EXERCISE AIM:
In the records below, find the line containing "Write a Blender" and the line containing "rnd = random.Random(7)". Give again exactly those lines and every line between them, omitting the pictures.

3D scene scripts:
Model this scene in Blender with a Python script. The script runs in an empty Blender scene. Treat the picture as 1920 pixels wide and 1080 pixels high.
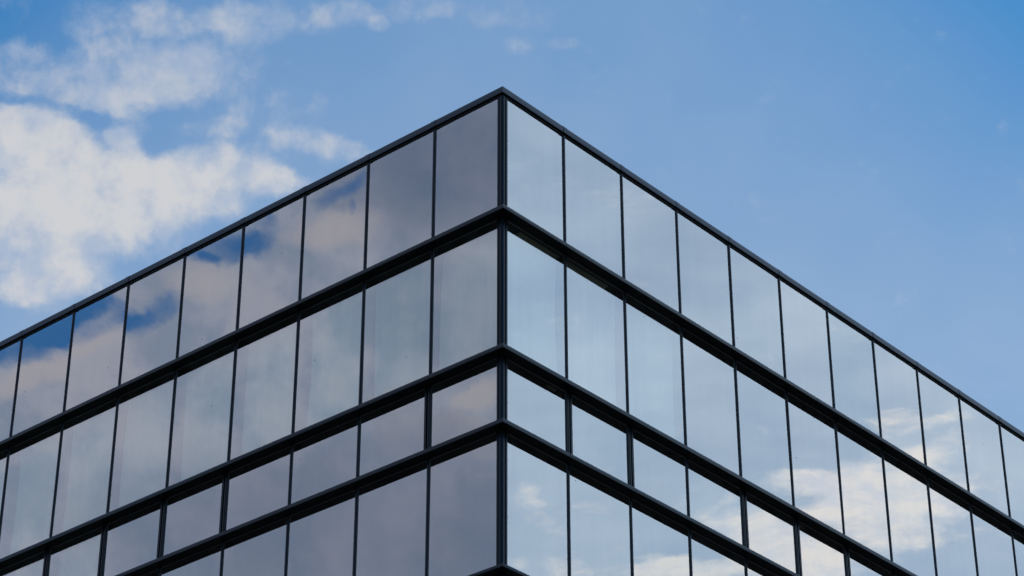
import bpy, bmesh, math, random
from mathutils import Vector, Matrix
random.seed(7)
S = bpy.context.scene
COL = S.collection

# ------------------------------------------------------------------ camera
YAW, PITCH, ROLL = math.radians(41.029), math.radians(30.733), math.radians(-0.0456)
FPX = 4572.91                      # focal length in photograph pixels (1920 wide)
CAM = Vector((18.8971, -21.5095, 1.6))
FW = Vector((-math.sin(YAW)*math.cos(PITCH), math.cos(YAW)*math.cos(PITCH), math.sin(PITCH)))
RT0 = Vector((math.cos(YAW), math.sin(YAW), 0))
UP0 = RT0.cross(FW)
RT = RT0*math.cos(ROLL) + UP0*math.sin(ROLL)
UP = UP0*math.cos(ROLL) - RT0*math.sin(ROLL)
cd = bpy.data.cameras.new("camera"); cam = bpy.data.objects.new("camera", cd); COL.objects.link(cam)
cd.sensor_width = 36.0; cd.lens = FPX*36.0/1920.0; cd.clip_start = 0.5; cd.clip_end = 20000
M = Matrix((RT, UP, -FW)).transposed().to_4x4(); M.translation = CAM
cam.matrix_world = M
S.camera = cam

S.view_settings.view_transform = 'Standard'; S.view_settings.look = 'None'
S.view_settings.gamma = 1.0; S.view_settings.use_curve_mapping = False
S.view_settings.exposure = 0.0
S.cycles.max_bounces = 6; S.cycles.diffuse_bounces = 2; S.cycles.transparent_max_bounces = 10; S.cycles.glossy_bounces = 4

# ------------------------------------------------------------------ sun and sky
SUN_AZ, SUN_EL = math.radians(-6), math.radians(62)      # behind the building: both fronts are in shade
sd = bpy.data.lights.new("sun", 'SUN'); sd.energy = 3.0; sd.angle = math.radians(0.5); sd.color = (1.0, 0.95, 0.88)
so = bpy.data.objects.new("sun", sd); COL.objects.link(so)
sv = Vector((math.sin(SUN_AZ)*math.cos(SUN_EL), math.cos(SUN_AZ)*math.cos(SUN_EL), math.sin(SUN_EL)))
so.rotation_euler = sv.to_track_quat('Z', 'Y').to_euler(); so.location = (0, 0, 60)

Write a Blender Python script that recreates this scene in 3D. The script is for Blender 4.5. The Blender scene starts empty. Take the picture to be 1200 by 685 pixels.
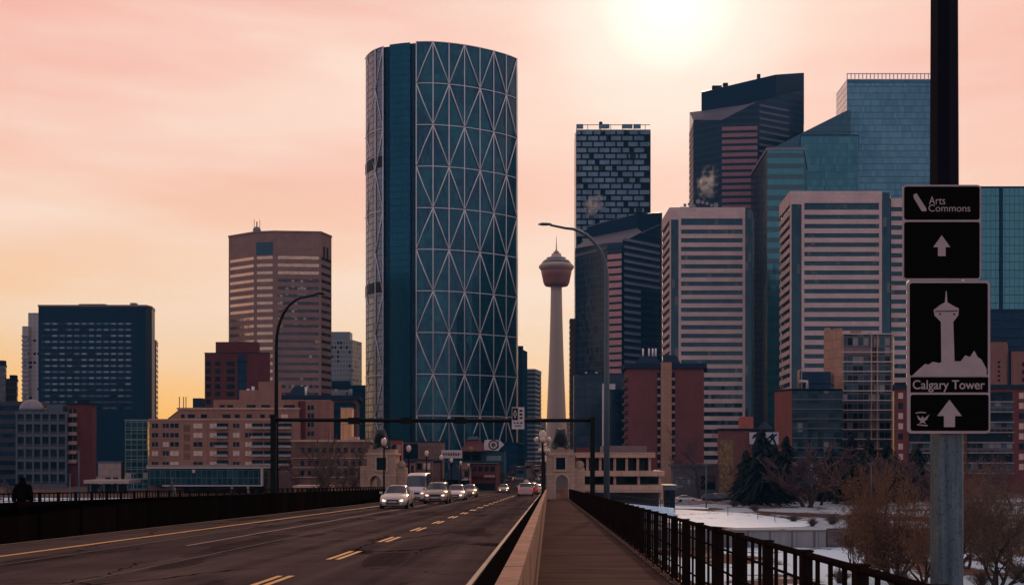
import bpy, math, random
from mathutils import Vector, noise as mnoise
R = math.radians
C = bpy.context.scene.collection
scene = bpy.context.scene
rnd = random.Random(7)

# ------------------------------------------------------------------ camera, sky, sun, exposure
EYE = 9.5            # eye height above the city ground
F = 1350.0           # focal length in photo pixels (1200 wide)
VX, VY = 643.0, 535.0
def X(px, Y): return (px - VX) / F * Y
def Z(py, Y): return EYE + (VY - py) / F * Y
def P(px, Y): return (X(px, Y), Y)

cam_data = bpy.data.cameras.new('camera')
cam = bpy.data.objects.new('camera', cam_data)
C.objects.link(cam)
cam.location = (0, 0, EYE)
cam.rotation_euler = (R(90), 0, 0)
cam_data.sensor_width = 36
cam_data.lens = 36 * F / 1200
cam_data.shift_x = -43 / 1200
cam_data.shift_y = 192.5 / 1200
cam_data.clip_start = 0.1
cam_data.clip_end = 20000
scene.camera = cam

SUN_EL, SUN_AZ = R(21.6), R(6.0)
SV = Vector((math.sin(SUN_AZ) * math.cos(SUN_EL), math.cos(SUN_AZ) * math.cos(SUN_EL), math.sin(SUN_EL)))
sd = bpy.data.lights.new('sun', 'SUN')
sd.energy = 2.0
sd.color = (1.0, 0.62, 0.40)
sd.angle = R(1.5)
sun = bpy.data.objects.new('sun', sd)
C.objects.link(sun)
sun.rotation_euler = SV.to_track_quat('Z', 'Y').to_euler()
sun.location = (0, 0, 300)

scene.view_settings.view_transform = 'Standard'
scene.view_settings.look = 'None'
scene.view_settings.exposure = 0.0
scene.view_settings.gamma = 1.0
scene.view_settings.use_curve_mapping = False
scene.cycles.max_bounces = 6
scene.cycles.volume_bounces = 5
scene.cycles.use_denoising = True

world = bpy.data.worlds.new('World')
scene.world = world
world.use_nodes = True
wt = world.node_tree
wt.nodes.clear()

class G:
    """tiny node-graph helper"""
    def __init__(s, tree): s.t = tree
    def n(s, kind, **kw):
        nd = s.t.nodes.new(kind)
        for k, v in kw.items(): setattr(nd, k, v)
        return nd
    def put(s, sock, v):
        if v is None: return
        if hasattr(v, 'is_output') or isinstance(v, bpy.types.NodeSocket): s.t.links.new(v, sock)
        elif isinstance(v, (tuple, list)):
            sock.default_value = tuple(v) + ((1.0,) if sock.type == 'RGBA' and len(v) == 3 else ())
        else: sock.default_value = v
    def m(s, op, a, b=None, c=None, clamp=False):
        nd = s.n('ShaderNodeMath', operation=op, use_clamp=clamp)
        s.put(nd.inputs[0], a); s.put(nd.inputs[1], b); s.put(nd.inputs[2], c)
        return nd.outputs[0]
    def v(s, op, a, b=None):
        nd = s.n('ShaderNodeVectorMath', operation=op)
        s.put(nd.inputs[0], a); s.put(nd.inputs[1], b)
        return nd.outputs['Value' if op in ('DOT_PRODUCT', 'LENGTH') else 'Vector']
    def mix(s, f, a, b, kind='MIX'):
        nd = s.n('ShaderNodeMix', data_type='RGBA', blend_type=kind)
        s.put(nd.inputs['Factor'], f)
        s.put(nd.inputs[6], a); s.put(nd.inputs[7], b)
        return nd.outputs[2]
    def ramp(s, f, stops, interp='LINEAR'):
        nd = s.n('ShaderNodeValToRGB')
        cr = nd.color_ramp; cr.interpolation = interp
        while len(cr.elements) < len(stops): cr.elements.new(0.5)
        for e, (p, c) in zip(cr.elements, stops):
            e.position = p
            e.color = (c, c, c, 1) if isinstance(c, (int, float)) else tuple(c) + (1,)
        s.put(nd.inputs[0], f)
        return nd.outputs[0]
    def noise(s, vec, scale, detail=3, rough=0.55):
        nd = s.n('ShaderNodeTexNoise')
        s.put(nd.inputs['Vector'], vec)
        nd.inputs['Scale'].default_value = scale
        nd.inputs['Detail'].default_value = detail
        nd.inputs['Roughness'].default_value = rough
        return nd.outputs['Fac']
    def sep(s, vec):
        nd = s.n('ShaderNodeSeparateXYZ'); s.put(nd.inputs[0], vec); return nd.outputs
    def comb(s, x, y, z=0.0):
        nd = s.n('ShaderNodeCombineXYZ')
        for i, q in enumerate((x, y, z)): s.put(nd.inputs[i], q)
        return nd.outputs[0]
    def white(s, vec):
        nd = s.n('ShaderNodeTexWhiteNoise', noise_dimensions='3D'); s.put(nd.inputs[0], vec); return nd.outputs

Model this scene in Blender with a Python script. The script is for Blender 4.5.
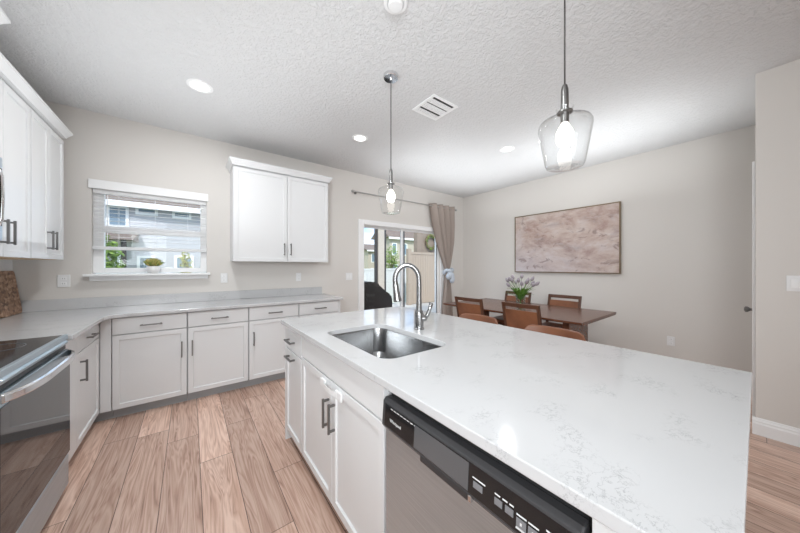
import bpy, bmesh, math, random
from mathutils import Vector, Matrix
random.seed(7)
SC = bpy.context.scene
for o in list(bpy.data.objects): bpy.data.objects.remove(o)
C = SC.collection
PI = math.pi
H = 2.84                      # ceiling height
BW, RW, LW = 3.965, 4.815, -1.24   # back, dining and left wall planes
PX, PY = 3.545, 0.010          # pier wall plane and its end
REAR = -4.2

# ------------------------------------------------------------------ camera
cd = bpy.data.cameras.new('camera'); cam = bpy.data.objects.new('camera', cd); C.objects.link(cam)
cam.location = (0, 0, 1.32); cam.rotation_euler = (PI/2, 0, -math.atan(210/274.0))
cd.sensor_width = 36; cd.lens = 36*274/800.0; cd.clip_start = 0.02; cd.clip_end = 300
SC.camera = cam
SC.view_settings.view_transform = 'Standard'; SC.view_settings.look = 'None'
SC.view_settings.gamma = 1; SC.view_settings.use_curve_mapping = False
SC.view_settings.exposure = 0.0

# ------------------------------------------------------------------ world, sun, large lights
W = bpy.data.worlds.new('sky'); SC.world = W; W.use_nodes = True
nt = W.node_tree; nt.nodes.clear()
wo = nt.nodes.new('ShaderNodeOutputWorld'); bg = nt.nodes.new('ShaderNodeBackground')
tc = nt.nodes.new('ShaderNodeTexCoord'); mp = nt.nodes.new('ShaderNodeMapping'); mp.inputs['Scale'].default_value = (3, 3, 7)
nz = nt.nodes.new('ShaderNodeTexNoise'); nz.inputs['Scale'].default_value = 2.2; nz.inputs['Detail'].default_value = 6
cr = nt.nodes.new('ShaderNodeValToRGB')
cr.color_ramp.elements[0].position = .42; cr.color_ramp.elements[0].color = (.36, .58, .92, 1)
cr.color_ramp.elements[1].position = .62; cr.color_ramp.elements[1].color = (.95, .97, 1, 1)
nt.links.new(tc.outputs['Generated'], mp.inputs[0]); nt.links.new(mp.outputs[0], nz.inputs[0])
nt.links.new(nz.outputs[0], cr.inputs[0]); nt.links.new(cr.outputs[0], bg.inputs[0]); nt.links.new(bg.outputs[0], wo.inputs[0])
bg.inputs['Strength'].default_value = 2.0

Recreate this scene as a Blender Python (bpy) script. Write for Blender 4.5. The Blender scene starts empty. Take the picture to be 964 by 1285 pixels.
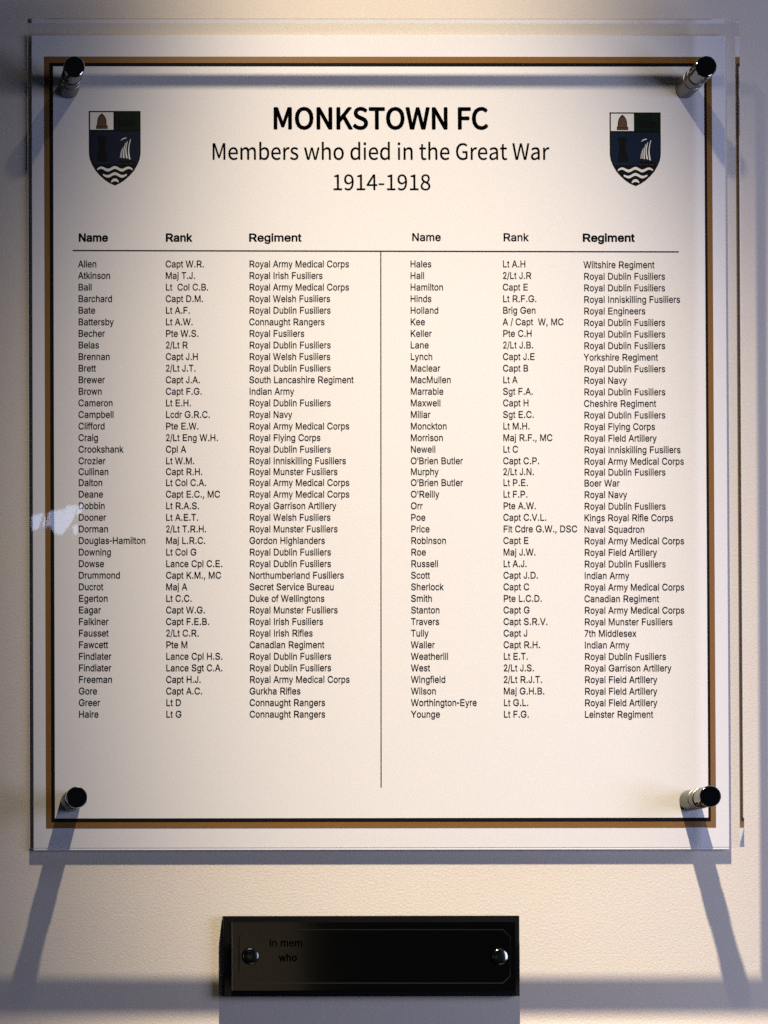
import bpy, bmesh, math, random, json
from mathutils import Vector, Matrix
from mathutils.geometry import tessellate_polygon, delaunay_2d_cdt

S = bpy.context.scene
C = S.collection
U = 0.0007            # one survey unit is 0.7 mm on the wall
CX, CY = 482.0, 642.5  # survey units at the world origin
CAM_DIST = 1.33

# ---------------------------------------------------------------- camera
def W(x, y, h=0.0):
    """survey units right / down on the wall, h metres off the wall -> world"""
    return Vector(((x - CX) * U, -h, (CY - y) * U))

cam_d = bpy.data.cameras.new('camera')
cam = bpy.data.objects.new('camera', cam_d)
C.objects.link(cam)
S.camera = cam
FX, PX, PY = 1902.2, -198.1, 1200.05
YAW, PIT, ROL = 0.00365, 0.00712, 0.00166
FOOT = (-206.98, 1212.05)
def _rot():
    cy, sy, cp, sp, cr, sr = math.cos(YAW), math.sin(YAW), math.cos(PIT), math.sin(PIT), math.cos(ROL), math.sin(ROL)
    Ry = Matrix(((cy, 0, sy), (0, 1, 0), (-sy, 0, cy)))
    Rx = Matrix(((1, 0, 0), (0, cp, -sp), (0, sp, cp)))
    Rz = Matrix(((cr, -sr, 0), (sr, cr, 0), (0, 0, 1)))
    return Ry @ Rx @ Rz
RM = _rot()
def axis(v):           # camera frame x right, y down, z forward -> world x, y, z
    q = RM @ Vector(v)
    return Vector((q.x, q.z, -q.y))
R3 = Matrix((axis((1, 0, 0)), -axis((0, 1, 0)), -axis((0, 0, 1)))).transposed()
cam.matrix_world = Matrix.Translation(W(FOOT[0], FOOT[1], CAM_DIST)) @ R3.to_4x4()
cam_d.sensor_fit = 'VERTICAL'
cam_d.sensor_height = 24.0
cam_d.lens = 24.0 * FX / 1285.0
cam_d.shift_x = (482.0 - PX) / 1285.0
cam_d.shift_y = (PY - 642.5) / 1285.0
cam_d.clip_start = 0.05
cam_d.clip_end = 50.0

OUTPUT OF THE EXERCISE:
Write a Blender Python script that recreates this scene in 3D. The script is for Blender 4.5. The Blender scene starts empty. Take the picture to be 1200 by 685 pixels.
import bpy, math, random
from mathutils import Vector, noise as mnoise
R = math.radians
C = bpy.context.scene.collection
scene = bpy.context.scene
rnd = random.Random(7)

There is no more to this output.